— start —

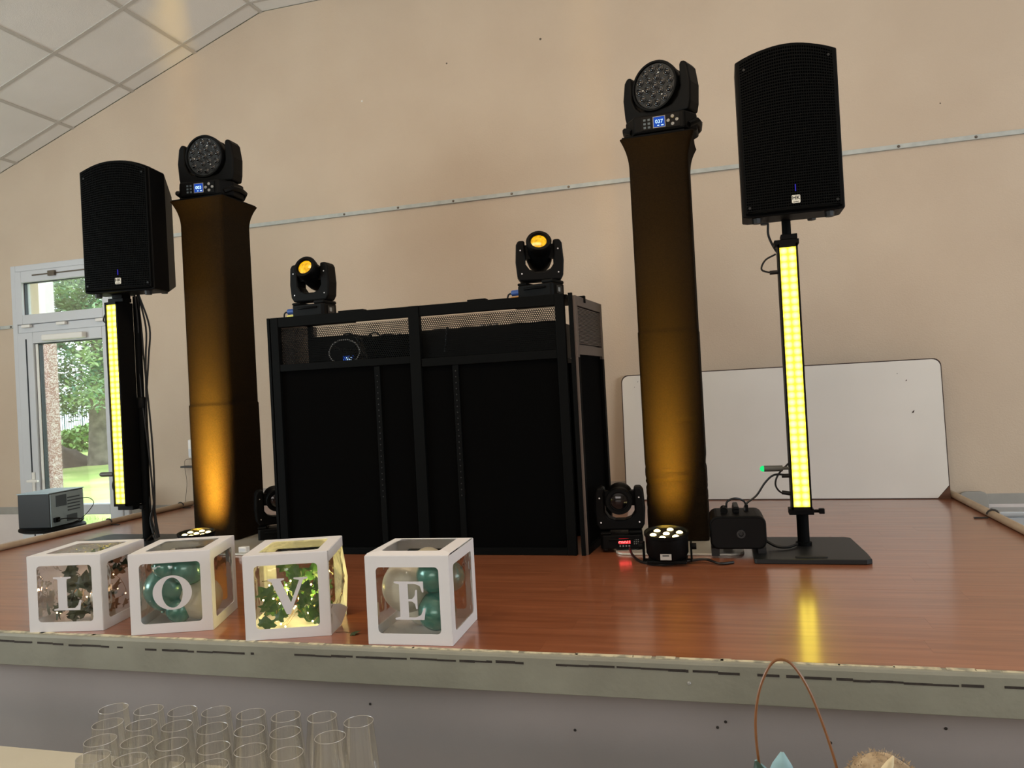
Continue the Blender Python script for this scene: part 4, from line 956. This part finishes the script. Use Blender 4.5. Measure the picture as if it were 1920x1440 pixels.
def build_letter(ch, mtx, parent):
    h = .104
    if ch == 'O':
        n = 36; b = MB(); vs = []; fs = []
        for y in (-.0012, 0):
            for k in range(n): a = 2*PI*k/n; vs.append((.56*h*math.cos(a), y, h*.5+.5*h*math.sin(a)))
            for k in range(n): a = 2*PI*k/n; vs.append((.30*h*math.cos(a), y, h*.5+.44*h*math.sin(a)))
        for k in range(n):
            k2 = (k+1) % n
            fs += [(k, k2, n+k2, n+k), (2*n+k2, 2*n+k, 3*n+k, 3*n+k2), (k, 2*n+k, 2*n+k2, k2), (n+k2, 3*n+k2, 3*n+k, n+k)]
        b.add(vs, fs, mtx); return b.build('letter', 'paper_letter', parent)
    poly = [(x*h, z*h) for x, z in letter_poly(ch)[0]]
    b = MB(); b.prism(poly, -.0012, 0, mtx)
    o = b.build('letter', 'paper_letter', parent)
    bm = bmesh.new(); bm.from_mesh(o.data); bmesh.ops.triangulate(bm, faces=[f for f in bm.faces if len(f.verts) > 4]); bm.to_mesh(o.data); bm.free()
    return o
def framed_face(w_, h_, m, th=.0016, r=.012, bulge=None):
    """card sheet in xz (centre at origin), window hole with rounded corners; extruded th towards -y"""
    iw, ih = w_-2*m, h_-2*m; inner = rrect(iw, ih, r, n=5); n = len(inner); outer = []
    for x, z in inner:
        s = min((w_/2)/abs(x) if abs(x) > 1e-6 else 9e9, (h_/2)/abs(z) if abs(z) > 1e-6 else 9e9)
        outer.append([x*s, z*s])
    for cx_, cz_ in ((1, 1), (1, -1), (-1, 1), (-1, -1)):
        j = min(range(n), key=lambda i: (outer[i][0]-cx_*w_/2)**2+(outer[i][1]-cz_*h_/2)**2); outer[j] = [cx_*w_/2, cz_*h_/2]
    vs = []; fs = []
    for y in (-th, 0): vs += [(x, y, z) for x, z in outer]+[(x, y, z) for x, z in inner]
    for k in range(n):
        k2 = (k+1) % n
        fs += [(k, k2, n+k2, n+k), (2*n+k2, 2*n+k, 3*n+k, 3*n+k2), (k, 2*n+k, 2*n+k2, k2), (n+k2, 3*n+k2, 3*n+k, n+k)]
    return vs, fs, inner
def letter_box(ch, loc, rz, label, crumpled=False, open_top=False, h=S, solid_back=False):
    t = thing('letter_box', label, 'box', loc, rz, 'white letter boxes along the stage front')
    mg = .030
    T = {'front': Matrix.Translation((S/2, 0, h/2)), 'right': Matrix.Translation((S, S/2, h/2)) @ Matrix.Rotation(PI/2, 4, 'Z'),
         'left': Matrix.Translation((0, S/2, h/2)) @ Matrix.Rotation(-PI/2, 4, 'Z'), 'back': Matrix.Translation((S/2, S, h/2)) @ Matrix.Rotation(PI, 4, 'Z')}
    for nm, Mx in T.items():
        if crumpled and nm == 'right':
            # torn side: card strips pulled away from the film
            b = MB(); b.box(-S/2, -S/2+.008, -.0016, 0, -h/2, h/2, Mx); b.box(-S/2, S/2, -.0016, 0, h/2-.03, h/2, Mx)
            b.add([(-S/2, 0, -h/2), (-.02, -.012, -h/2), (.0, -.03, -.075), (-.05, -.018, -.05), (-S/2, 0, -.03)], [(0, 1, 2, 3, 4)], Mx)
            b.add([(S/2, 0, h/2-.03), (S/2-.03, -.006, h/2-.03), (S/2-.04, -.02, 0), (S/2-.05, -.012, -h/2), (S/2, 0, -h/2)], [(0, 1, 2, 3, 4)], Mx); b.build('torn_side', 'paper', t)
            b = MB(); NN = 8; vs = []
            for i in range(NN+1):
                for j in range(NN+1):
                    x = -S/2+.005+(S-.04)*i/NN; z = -h/2+.02+(h-.05)*j/NN; vs.append((x, -.022*math.sin(PI*i/NN)*math.sin(PI*min(1, (1-j/NN)*1.2))-.004*math.sin(i*2.3+j*1.7), z))
            b.add(vs, [(i*(NN+1)+j, (i+1)*(NN+1)+j, (i+1)*(NN+1)+j+1, i*(NN+1)+j+1) for i in range(NN) for j in range(NN)], Mx); b.build('loose_film', 'film_crumpled', t, True)
            continue
        if nm == 'back' and solid_back:
            b = MB(); b.box(-S/2, S/2, -.0016, 0, -h/2, h/2, Mx); b.build('back_side', 'paper', t); continue
        vs, fs, inner = framed_face(S, h, mg); b = MB(); b.add(vs, fs, Mx); fo = b.build(nm+'_side', 'paper', t)
        b = MB(); b.add([(x, .0004, z) for x, z in rrect(S-2*mg+.004, h-2*mg+.004, .012)], [tuple(range(len(rrect(1, 1, .01))))], Mx); b.build('window_film', 'film', fo)
        if nm == 'front': build_letter(ch, Mx @ Matrix.Translation((.005, -.0004, -.052)), fo)
    TT = Matrix.Translation((S/2, S/2, h)) @ Matrix.Rotation(-PI/2, 4, 'X')
    vs, fs, inner = framed_face(S, S, .034)
    if open_top == 'bulge': vs = [(x, y-.012*(1-(2*z/S)**2)*(1 if True else 0), z) for x, y, z in vs]
    b = MB(); b.add(vs, fs, TT); to = b.build('top_side', 'paper', t)
    NN = 6; b = MB(); wv = S-.066; vs = []
    for i in range(NN+1):
        for j in range(NN+1):
            x = wv*(i/NN-.5); z = wv*(j/NN-.5); amp = .004 if crumpled != 'top' else .007
            y = .001+(-.012*(1-(2*z/S)**2) if open_top == 'bulge' else 0)+(amp*math.sin(i*1.9+j*2.3)*(math.sin(PI*i/NN)*math.sin(PI*j/NN)) if open_top == 'crumple' else 0)
            vs.append((x, y, z))
    b.add(vs, [(i*(NN+1)+j, (i+1)*(NN+1)+j, (i+1)*(NN+1)+j+1, i*(NN+1)+j+1) for i in range(NN) for j in range(NN)], TT)
    b.build('top_film', 'film_crumpled' if open_top == 'crumple' else 'film', to, True)
    b = MB(); b.box(0.001, S-.001, 0.001, S-.001, .0, .0015); b.build('bottom', 'paper', t)
    return t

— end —

Working from the material above, transcribe it exactly while omitting pictures.

Exercise output:
Continue the Blender Python script for this scene: part 4, from line 956. This part finishes the script. Use Blender 4.5. Measure the picture as if it were 1920x1440 pixels.
def build_letter(ch, mtx, parent):
    h = .104
    if ch == 'O':
        n = 36; b = MB(); vs = []; fs = []
        for y in (-.0012, 0):
            for k in range(n): a = 2*PI*k/n; vs.append((.56*h*math.cos(a), y, h*.5+.5*h*math.sin(a)))
            for k in range(n): a = 2*PI*k/n; vs.append((.30*h*math.cos(a), y, h*.5+.44*h*math.sin(a)))
        for k in range(n):
            k2 = (k+1) % n
            fs += [(k, k2, n+k2, n+k), (2*n+k2, 2*n+k, 3*n+k, 3*n+k2), (k, 2*n+k, 2*n+k2, k2), (n+k2, 3*n+k2, 3*n+k, n+k)]
        b.add(vs, fs, mtx); return b.build('letter', 'paper_letter', parent)
    poly = [(x*h, z*h) for x, z in letter_poly(ch)[0]]
    b = MB(); b.prism(poly, -.0012, 0, mtx)
    o = b.build('letter', 'paper_letter', parent)
    bm = bmesh.new(); bm.from_mesh(o.data); bmesh.ops.triangulate(bm, faces=[f for f in bm.faces if len(f.verts) > 4]); bm.to_mesh(o.data); bm.free()
    return o
def framed_face(w_, h_, m, th=.0016, r=.012, bulge=None):
    """card sheet in xz (centre at origin), window hole with rounded corners; extruded th towards -y"""
    iw, ih = w_-2*m, h_-2*m; inner = rrect(iw, ih, r, n=5); n = len(inner); outer = []
    for x, z in inner:
        s = min((w_/2)/abs(x) if abs(x) > 1e-6 else 9e9, (h_/2)/abs(z) if abs(z) > 1e-6 else 9e9)
        outer.append([x*s, z*s])
    for cx_, cz_ in ((1, 1), (1, -1), (-1, 1), (-1, -1)):
        j = min(range(n), key=lambda i: (outer[i][0]-cx_*w_/2)**2+(outer[i][1]-cz_*h_/2)**2); outer[j] = [cx_*w_/2, cz_*h_/2]
    vs = []; fs = []
    for y in (-th, 0): vs += [(x, y, z) for x, z in outer]+[(x, y, z) for x, z in inner]
    for k in range(n):
        k2 = (k+1) % n
        fs += [(k, k2, n+k2, n+k), (2*n+k2, 2*n+k, 3*n+k, 3*n+k2), (k, 2*n+k, 2*n+k2, k2), (n+k2, 3*n+k2, 3*n+k, n+k)]
    return vs, fs, inner
def letter_box(ch, loc, rz, label, crumpled=False, open_top=False, h=S, solid_back=False):
    t = thing('letter_box', label, 'box', loc, rz, 'white letter boxes along the stage front')
    mg = .030
    T = {'front': Matrix.Translation((S/2, 0, h/2)), 'right': Matrix.Translation((S, S/2, h/2)) @ Matrix.Rotation(PI/2, 4, 'Z'),
         'left': Matrix.Translation((0, S/2, h/2)) @ Matrix.Rotation(-PI/2, 4, 'Z'), 'back': Matrix.Translation((S/2, S, h/2)) @ Matrix.Rotation(PI, 4, 'Z')}
    for nm, Mx in T.items():
        if crumpled and nm == 'right':
            # torn side: card strips pulled away from the film
            b = MB(); b.box(-S/2, -S/2+.008, -.0016, 0, -h/2, h/2, Mx); b.box(-S/2, S/2, -.0016, 0, h/2-.03, h/2, Mx)
            b.add([(-S/2, 0, -h/2), (-.02, -.012, -h/2), (.0, -.03, -.075), (-.05, -.018, -.05), (-S/2, 0, -.03)], [(0, 1, 2, 3, 4)], Mx)
            b.add([(S/2, 0, h/2-.03), (S/2-.03, -.006, h/2-.03), (S/2-.04, -.02, 0), (S/2-.05, -.012, -h/2), (S/2, 0, -h/2)], [(0, 1, 2, 3, 4)], Mx); b.build('torn_side', 'paper', t)
            b = MB(); NN = 8; vs = []
            for i in range(NN+1):
                for j in range(NN+1):
                    x = -S/2+.005+(S-.04)*i/NN; z = -h/2+.02+(h-.05)*j/NN; vs.append((x, -.022*math.sin(PI*i/NN)*math.sin(PI*min(1, (1-j/NN)*1.2))-.004*math.sin(i*2.3+j*1.7), z))
            b.add(vs, [(i*(NN+1)+j, (i+1)*(NN+1)+j, (i+1)*(NN+1)+j+1, i*(NN+1)+j+1) for i in range(NN) for j in range(NN)], Mx); b.build('loose_film', 'film_crumpled', t, True)
            continue
        if nm == 'back' and solid_back:
            b = MB(); b.box(-S/2, S/2, -.0016, 0, -h/2, h/2, Mx); b.build('back_side', 'paper', t); continue
        vs, fs, inner = framed_face(S, h, mg); b = MB(); b.add(vs, fs, Mx); fo = b.build(nm+'_side', 'paper', t)
        b = MB(); b.add([(x, .0004, z) for x, z in rrect(S-2*mg+.004, h-2*mg+.004, .012)], [tuple(range(len(rrect(1, 1, .01))))], Mx); b.build('window_film', 'film', fo)
        if nm == 'front': build_letter(ch, Mx @ Matrix.Translation((.005, -.0004, -.052)), fo)
    TT = Matrix.Translation((S/2, S/2, h)) @ Matrix.Rotation(-PI/2, 4, 'X')
    vs, fs, inner = framed_face(S, S, .034)
    if open_top == 'bulge': vs = [(x, y-.012*(1-(2*z/S)**2)*(1 if True else 0), z) for x, y, z in vs]
    b = MB(); b.add(vs, fs, TT); to = b.build('top_side', 'paper', t)
    NN = 6; b = MB(); wv = S-.066; vs = []
    for i in range(NN+1):
        for j in range(NN+1):
            x = wv*(i/NN-.5); z = wv*(j/NN-.5); amp = .004 if crumpled != 'top' else .007
            y = .001+(-.012*(1-(2*z/S)**2) if open_top == 'bulge' else 0)+(amp*math.sin(i*1.9+j*2.3)*(math.sin(PI*i/NN)*math.sin(PI*j/NN)) if open_top == 'crumple' else 0)
            vs.append((x, y, z))
    b.add(vs, [(i*(NN+1)+j, (i+1)*(NN+1)+j, (i+1)*(NN+1)+j+1, i*(NN+1)+j+1) for i in range(NN) for j in range(NN)], TT)
    b.build('top_film', 'film_crumpled' if open_top == 'crumple' else 'film', to, True)
    b = MB(); b.box(0.001, S-.001, 0.001, S-.001, .0, .0015); b.build('bottom', 'paper', t)
    return t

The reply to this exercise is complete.